Dans les lumières délicates de Dominique Bruguière, une heure durant, Molly parle. Elle a une insomnie. Ce jour-là, elle a eu quelque bonté pour un impresario qui lui organise une tournée. Molly chante, ne l’oublions pas. Elle n’avait jamais trompé Leopold, même s’ils n’ont plus de vie sexuelle depuis bien longtemps, depuis la mort de leur fils, tout bébé, peut-être… Ils ont une grande fille, qui est partie, déjà. On suit les fluctuations d’une pensée qui vagabonde.
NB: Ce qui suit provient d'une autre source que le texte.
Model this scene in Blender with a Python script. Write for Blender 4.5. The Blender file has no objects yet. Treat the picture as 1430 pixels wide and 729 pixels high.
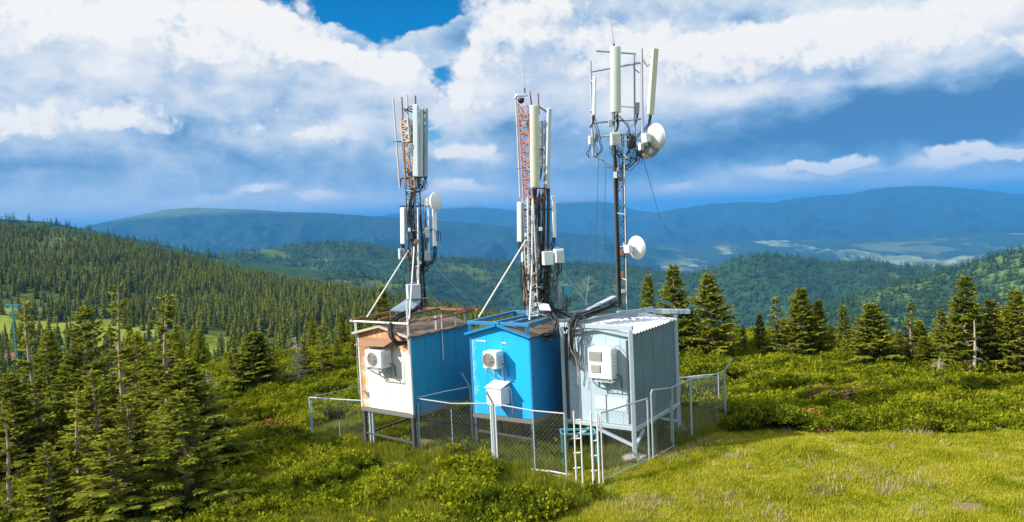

On est happé par l’art d’Anouk Grinberg. Sous le charme. Elle est malicieuse. Il y a de la candeur, de l’enfance dans cette ravissante Molly. On suit les pleins et les déliés sans effort. Le timbre si personnel de la comédienne séduit et elle ne donne jamais le sentiment de reprendre sa respiration pour dire ce texte sans ponctuation. C’est fin, nuancé, souvent drôle. Tout Joyce est là.

Il faut pourtant faire attention à l’intensité. Qu’au début ce soit un murmure est juste. Mais ensuite, si l’on perd des mots, on est frustré et c’est le sens qui se dissout. Il ne faut pas !

Bouffes-du-Nord (tél. 01.46.07.34.50, www.bouffesdunord.com), à 21 heures du mardi au samedi. Durée : 1 heure. Jusqu’au 15 décembre.